L’historique du mot « créole »

Le terme « créole » fait référence à une personne née aux Antilles de parents européens ou métissés qui se sont installés dans la région.

L’origine de ce mot remonte au nom d’une race bovine française, la Créole. Initialement associé aux animaux d’élevage, le terme a été transposé à l’homme, établissant un lien direct entre l’homme noir esclave et l’animal. À l’origine, un créole désignait une personne née sur place de parents venus d’ailleurs, créant une distinction entre les « nègres créoles » (nés localement) et les Africains amenés en esclavage.

Cette dénomination ne se limitait pas aux êtres humains, mais s’appliquait également aux animaux, tels que les poules créoles ou les chevaux créoles, en opposition aux poules achetées sur le marché ou aux chevaux importés.

La signification du terme « créole » varie selon le territoire où il est utilisé. Principalement en Guadeloupe et en Martinique, il est associé aux blancs créoles avec une connotation plutôt péjorative (appelés Grands Blancs en Guadeloupe, Békés en Martinique). Ces individus détiennent les plus grandes richesses des îles, car l’héritage demeure au sein de la famille.

Ainsi, le terme « créole » peut contribuer soit à diviser en marquant une séparation précise, soit à rapprocher tous les créoles nés de parents ne venant pas forcément d’Europe, tels que les Indiens d’Inde ou les Syro-libanais, très présents aux Antilles.

En résumé, le chabin, la mulâtresse et le créole découlent directement de l’esclavage, nous comparant à des animaux. Bien que ces termes fassent désormais partie du vocabulaire courant et culturel, leur origine historique n’est pas toujours connue de tous.
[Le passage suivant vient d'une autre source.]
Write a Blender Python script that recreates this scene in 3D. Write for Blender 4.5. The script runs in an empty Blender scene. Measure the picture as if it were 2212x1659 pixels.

Il n’est pas rare d’entendre des protestations contre de telles appellations, car une fois leur origine révélée, elles ne sont pas perçues comme des compliments. Ainsi, bien que l’expression « pssit métisse » puisse sembler moins offensive, elle évitera certainement des querelles potentielles avec une jeune fille ne souhaitant pas être comparée à un hybride.